Allstate Corp (ALL) Q1 2022 Earnings Call Transcript
Prepared Remarks
Questions and Answers
Call Participants
Prepared Remarks:
Operator
Good morning, everyone. Thank you for standing by, and welcome to the Allstate First Quarter 2022 Earnings Conference Call.
I would now like to hand the conference over to your speaker today, Mr. Mark Nogal.
Mark Nogal - Head, IR
Thank you, Kirby. Good morning, and welcome to Allstate's First Quarter 2022 Earnings Conference Call. After prepared remarks, we'll have a question-and-answer session. Yesterday, following the close of the market, we issued our news release and investor supplement, filed our 10-Q and posted today's presentation, along with our reinsurance update on our website at allstateinvestors.com. Our management team is here to provide perspective on these results. As noted on the first slide of the presentation, our discussion will contain non-GAAP measures, for which there are reconciliations in the news release and investor supplement and forward-looking statements about Allstate operations. Allstate's results could differ materially from these statements, so please refer to our 10-K for 2021 and other public documents for information on potential risks.

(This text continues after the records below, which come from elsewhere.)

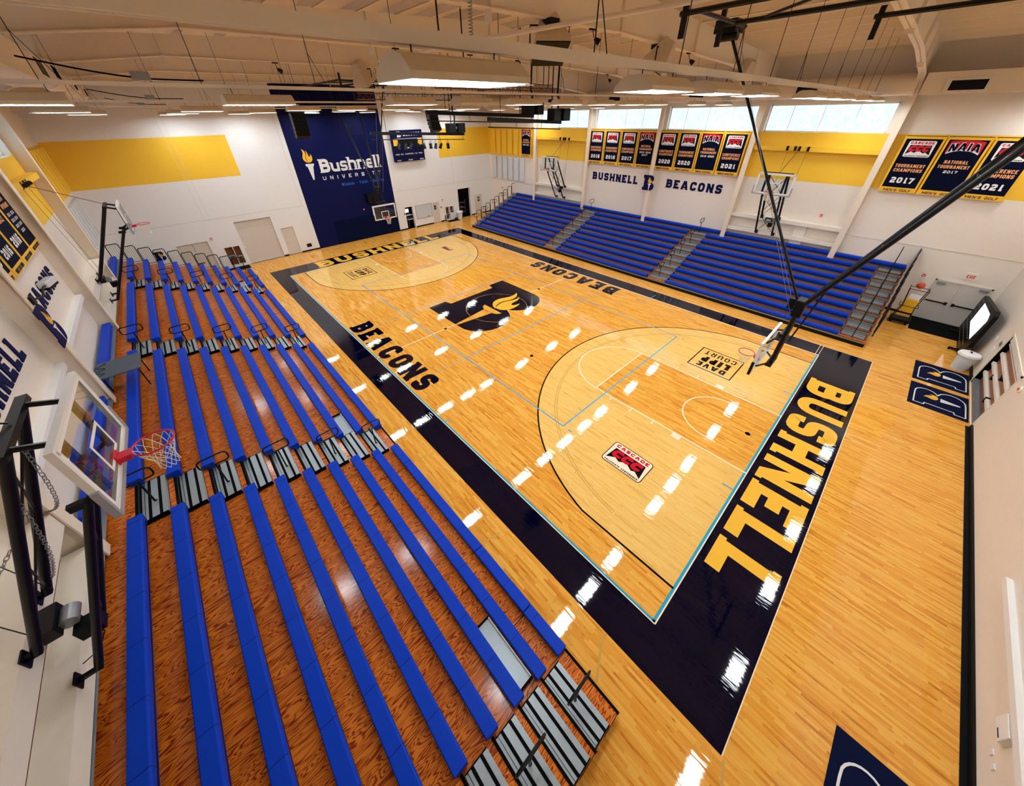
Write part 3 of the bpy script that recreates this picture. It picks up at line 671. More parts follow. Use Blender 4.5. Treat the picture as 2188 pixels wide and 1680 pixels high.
mat_rug(13.95, 15.8, 'navy mat with B outline nearest the baseline lettering, by the near wall recess')
mat_rug(16.1, 17.95, 'navy mat with B outline beside the white trash barrel')
mat_rug(-.75, 1.04, 'navy mat with pale outline cut by the bottom edge of the photo')
tag(MB().box(21.5, 23.44, -4.47, -2.6, .001, .014).build('door_mat', 'rubber'), 'large black mat on the floor in front of the exit doors', 'mat')
tag(MB().box(17.0, 18.35, 32.9, YF - .05, .001, .014).build('door_mat', 'rubber'), 'small black mat under the far wall drinking fountain', 'mat')
tag(MB().box(-3.1, -1.7, 32.75, YF - .05, .001, .014).build('door_mat', 'rubber'), 'black mat at the far wall niche behind the left bleachers', 'mat')
# ================================================================ LIGHT FIXTURES
ordn = ['first', 'second', 'third', 'fourth', 'fifth', 'sixth', 'seventh', 'eighth', 'ninth', 'tenth', 'eleventh', 'twelfth']
rowname = ['over the near baseline', 'over the near free-throw area', 'ahead of midcourt', 'beyond midcourt', 'over the far three-point area', 'closest to the far wall']
ROWS = [(-3.02, [1.25, 5.42, 9.8, 14.05, 18.3, 21.9], []), (3.0, [-2.1, 1.3, 3.3, 5.45, 9.78, 11.95, 14.15, 18.3, 21.7], []),
        (9.83, [-5.5, -2.2, 1.3, 5.41, 7.6, 9.73, 11.93, 14.05, 18.33, 22.0], [3.3]), (18.7, [-5.7, -2.2, 1.24, 3.3, 5.46, 7.7, 9.75, 14.06, 18.2, 21.9], [12.0]),
        (25.8, [-5.5, -2.2, 1.24, 3.43, 5.63, 9.72, 14.08, 18.1, 22.1], [12.0]), (31.9, [-2.2, 1.2, 5.5, 9.8, 14.0, 18.2], [])]
LZ = 9.85
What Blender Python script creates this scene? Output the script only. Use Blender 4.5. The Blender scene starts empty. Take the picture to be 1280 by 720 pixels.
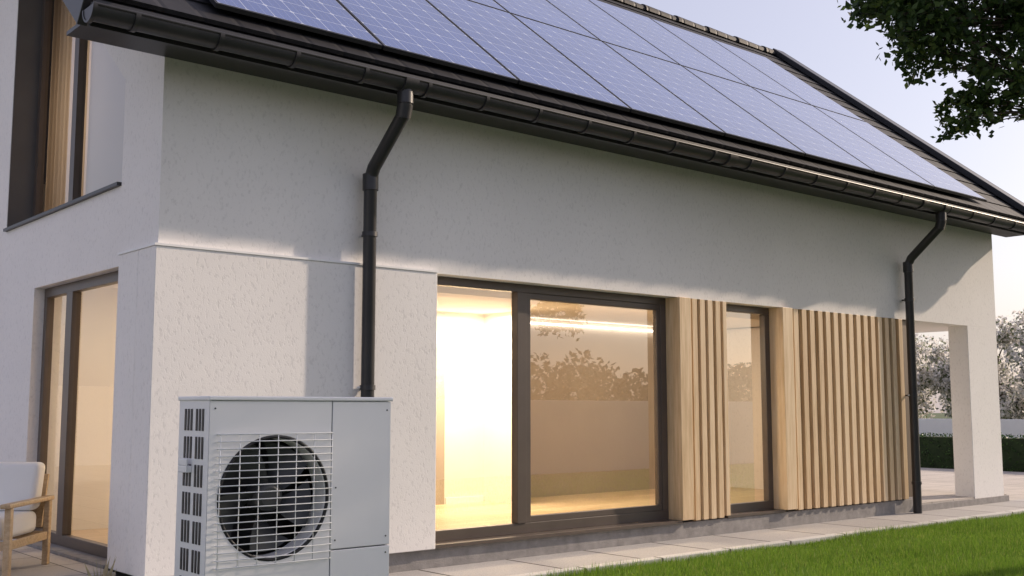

Before I hand it off to Tom, I want to share that we will be hosting our second special topic investor call on June 16, focusing on the value of homeowners. We look forward to the additional engagement later this quarter, and we'll share further information soon. And now I'll turn it over to Tom.
Thomas Wilson - Chairman, President & CEO
Well, good morning, and thank you for investing your time in Allstate today. Now let's start on Slide 2. So Allstate's strategy to deliver Transformative Growth and higher valuation has two components: increase personal profit liability market share and expand protection services, which are shown in the 2 ovals on the left. We're building a low-cost digital insurer with broad distribution to a Transformative Growth. We're also diversifying our business by expanding protection offerings as shown in the bottom.
In the first quarter, we made progress in 3 key areas to execute this strategy. We're 6 months into a multifaceted plan to address the negative impact of inflation, which is largely in auto insurance. This begins with aggressively raising prices. We're doing this surgically and raising prices more for new or shorter tenured customers with less profitability and less for longer tenured profitable customers. Progress was also made in executing programs to reduce expenses and manage loss costs. We also shifted our asset allocations by reducing the interest rate exposure of our bond portfolio in the fourth quarter of last year, which lowered the overall enterprise impact from higher inflation by $800 million.